Time to close some browser tabs by writing about what’s in them:

Ehrman not out to destroy Christianity

Bart Ehrman has a new book out. Jesus, Interrupted aims to make stuff about the Bible that Christian ministers are taught in seminaries available to the public. Ehrman was interviewed at Salon. Despite Ehrman’s adoption by the neo-atheist fundamentalist secularists, he seems pretty mild-mannered about religion. In the Washington Post, Ehrman says he’s not out to destroy Christianity, although he hopes that his book will show up the problems with an evangelical approach to the Bible.

Why is God hidden?

There’s a good post from Jeffrey at Failing the Insider Test on the problem of why God is hidden if he wants people to know him. In previous discussions here, apologists say there’s no evidence that God being more obvious would make people come into a loving relationship with him. They say the Bible contains examples of people who saw miracles and didn’t believe, and as the Epistle of James says, even the demons believe (and tremble). Yet even granted the premise that the Bible’s account is accurate (which seems to be generalising from fictional evidence), Jeffrey points out that the Bible itself contains examples of people who believe on evidence from God. Jesus complains that if Sodom had seen his miracles, it would have repented, unlike the towns he’s been visiting. While compelling evidence doesn’t reliably produce the relationship Christians say God wants, it can hardly make it less likely.

Morality again

John W Loftus mentioned a debate between William Lane Craig and Shelly Kagan of Yale. You can listen here. Kagan does well against Craig, thus proving that it is possible to beat him.
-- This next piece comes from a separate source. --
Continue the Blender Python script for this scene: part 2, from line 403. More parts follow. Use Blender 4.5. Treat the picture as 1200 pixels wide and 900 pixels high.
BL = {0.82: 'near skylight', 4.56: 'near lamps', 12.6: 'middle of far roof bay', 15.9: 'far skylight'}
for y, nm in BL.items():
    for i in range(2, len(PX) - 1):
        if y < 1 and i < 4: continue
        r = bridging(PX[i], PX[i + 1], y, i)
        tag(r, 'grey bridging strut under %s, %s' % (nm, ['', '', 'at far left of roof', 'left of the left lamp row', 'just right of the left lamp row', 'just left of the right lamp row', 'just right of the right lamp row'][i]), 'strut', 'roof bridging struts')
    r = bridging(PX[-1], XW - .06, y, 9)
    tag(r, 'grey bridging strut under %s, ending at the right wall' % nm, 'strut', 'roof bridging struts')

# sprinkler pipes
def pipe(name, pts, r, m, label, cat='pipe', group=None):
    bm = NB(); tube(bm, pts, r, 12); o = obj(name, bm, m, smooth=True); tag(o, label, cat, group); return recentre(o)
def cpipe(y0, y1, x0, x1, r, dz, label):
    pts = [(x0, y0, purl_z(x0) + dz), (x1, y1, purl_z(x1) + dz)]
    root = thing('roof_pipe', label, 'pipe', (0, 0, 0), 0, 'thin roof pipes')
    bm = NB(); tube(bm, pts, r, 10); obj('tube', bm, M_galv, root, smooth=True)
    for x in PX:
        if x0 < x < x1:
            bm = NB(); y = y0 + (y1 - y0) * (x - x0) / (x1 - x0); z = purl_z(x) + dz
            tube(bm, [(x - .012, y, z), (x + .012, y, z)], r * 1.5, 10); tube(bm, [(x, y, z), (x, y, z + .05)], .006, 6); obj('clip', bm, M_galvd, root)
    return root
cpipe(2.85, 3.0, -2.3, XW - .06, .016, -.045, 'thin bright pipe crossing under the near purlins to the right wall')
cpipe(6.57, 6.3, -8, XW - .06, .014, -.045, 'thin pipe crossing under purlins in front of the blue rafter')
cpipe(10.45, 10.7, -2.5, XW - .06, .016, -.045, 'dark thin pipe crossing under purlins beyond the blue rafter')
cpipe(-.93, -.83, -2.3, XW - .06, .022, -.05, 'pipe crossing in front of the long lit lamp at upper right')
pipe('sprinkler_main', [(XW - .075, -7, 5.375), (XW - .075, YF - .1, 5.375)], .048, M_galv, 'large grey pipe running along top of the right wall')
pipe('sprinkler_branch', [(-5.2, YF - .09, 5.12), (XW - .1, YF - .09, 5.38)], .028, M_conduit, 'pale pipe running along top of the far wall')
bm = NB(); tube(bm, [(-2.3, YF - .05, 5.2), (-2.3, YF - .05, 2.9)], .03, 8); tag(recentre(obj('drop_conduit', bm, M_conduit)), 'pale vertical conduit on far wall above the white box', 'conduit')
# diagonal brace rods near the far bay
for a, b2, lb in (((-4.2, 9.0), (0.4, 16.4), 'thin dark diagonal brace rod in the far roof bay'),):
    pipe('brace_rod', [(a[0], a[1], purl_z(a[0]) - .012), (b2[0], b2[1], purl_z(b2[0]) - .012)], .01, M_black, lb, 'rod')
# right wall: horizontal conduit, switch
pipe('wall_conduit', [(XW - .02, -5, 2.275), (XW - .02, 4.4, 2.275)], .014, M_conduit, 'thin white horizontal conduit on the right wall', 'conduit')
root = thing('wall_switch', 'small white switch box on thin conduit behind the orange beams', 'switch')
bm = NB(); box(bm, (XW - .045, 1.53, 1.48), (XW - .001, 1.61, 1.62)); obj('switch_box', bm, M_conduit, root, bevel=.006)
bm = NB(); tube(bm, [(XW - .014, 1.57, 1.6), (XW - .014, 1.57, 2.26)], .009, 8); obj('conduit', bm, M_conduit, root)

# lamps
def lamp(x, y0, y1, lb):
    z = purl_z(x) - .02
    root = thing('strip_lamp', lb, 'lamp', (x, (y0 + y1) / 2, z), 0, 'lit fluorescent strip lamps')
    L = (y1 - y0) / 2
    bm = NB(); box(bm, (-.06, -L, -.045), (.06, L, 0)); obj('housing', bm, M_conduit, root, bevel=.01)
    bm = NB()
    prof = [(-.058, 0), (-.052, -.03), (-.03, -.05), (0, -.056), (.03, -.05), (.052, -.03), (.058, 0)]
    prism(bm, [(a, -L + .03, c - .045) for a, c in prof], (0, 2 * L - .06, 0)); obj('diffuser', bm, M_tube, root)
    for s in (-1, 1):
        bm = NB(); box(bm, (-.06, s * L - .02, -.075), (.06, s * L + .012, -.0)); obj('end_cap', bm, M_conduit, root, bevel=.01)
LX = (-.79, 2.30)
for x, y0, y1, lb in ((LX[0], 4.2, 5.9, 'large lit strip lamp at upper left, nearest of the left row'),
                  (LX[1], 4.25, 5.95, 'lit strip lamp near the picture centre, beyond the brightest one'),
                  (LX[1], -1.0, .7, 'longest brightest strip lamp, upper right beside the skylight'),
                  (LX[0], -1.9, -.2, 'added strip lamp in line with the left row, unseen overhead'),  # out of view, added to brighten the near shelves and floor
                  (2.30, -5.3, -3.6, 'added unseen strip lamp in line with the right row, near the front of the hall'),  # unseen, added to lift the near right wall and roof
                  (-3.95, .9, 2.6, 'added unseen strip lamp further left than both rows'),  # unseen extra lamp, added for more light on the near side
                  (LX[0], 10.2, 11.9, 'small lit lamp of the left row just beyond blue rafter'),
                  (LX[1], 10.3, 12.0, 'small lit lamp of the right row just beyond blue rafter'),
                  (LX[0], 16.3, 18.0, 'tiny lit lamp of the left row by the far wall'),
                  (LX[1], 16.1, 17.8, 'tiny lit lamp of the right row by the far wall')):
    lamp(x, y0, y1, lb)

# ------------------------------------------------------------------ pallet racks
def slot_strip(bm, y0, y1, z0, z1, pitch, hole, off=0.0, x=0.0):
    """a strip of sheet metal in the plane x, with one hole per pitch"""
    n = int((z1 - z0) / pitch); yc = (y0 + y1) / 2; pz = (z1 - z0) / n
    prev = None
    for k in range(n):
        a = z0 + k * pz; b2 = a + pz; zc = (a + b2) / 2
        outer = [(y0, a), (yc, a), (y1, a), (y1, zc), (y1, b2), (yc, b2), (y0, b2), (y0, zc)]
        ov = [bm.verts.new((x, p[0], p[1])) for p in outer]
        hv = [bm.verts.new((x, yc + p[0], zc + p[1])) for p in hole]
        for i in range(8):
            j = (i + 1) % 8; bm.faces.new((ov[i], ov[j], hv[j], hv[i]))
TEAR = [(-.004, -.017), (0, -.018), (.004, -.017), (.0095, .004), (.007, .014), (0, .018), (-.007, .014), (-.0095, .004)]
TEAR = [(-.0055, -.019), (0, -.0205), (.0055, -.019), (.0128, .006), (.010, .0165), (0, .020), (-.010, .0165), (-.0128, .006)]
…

As I’ve mentioned previously, the moral argument for the existence of God is pretty unclear to me: some people just seem to feel that if there’s no God, there can’t be “real” morality. Kagan talks about what rational agents would do and the idea of a veil of ignorance. Craig doesn’t see how being moral matters if the universe will die a Heat Death. Kagan says that there is significance even if this significance is not eternal, and that eternal significance is not needed for morality.

I’m being oppressed

Slacktivist talks about that awful video which the National Organization for Marriage made, and the tendency of American evangelicals to believe both that they are, and should be, in a Chrisitan nation and that Christians are horribly persecuted.

I suspect that American evangelicals’ persecution complex is an inevitable side effect of sectarian hegemony. Once you believe that your faith requires cultural dominance, and that it deserves it, then any threat to that dominance — even just the unwelcome reminder of the existence of alternative points of view — is perceived as a threat, as a kind of persecution.

The NOM video has spawned many parodies, of which A Gaythering Storm is perhaps the best. NOM were even advertising here on LJ until LJ’s staff booted them. Well done, LJ.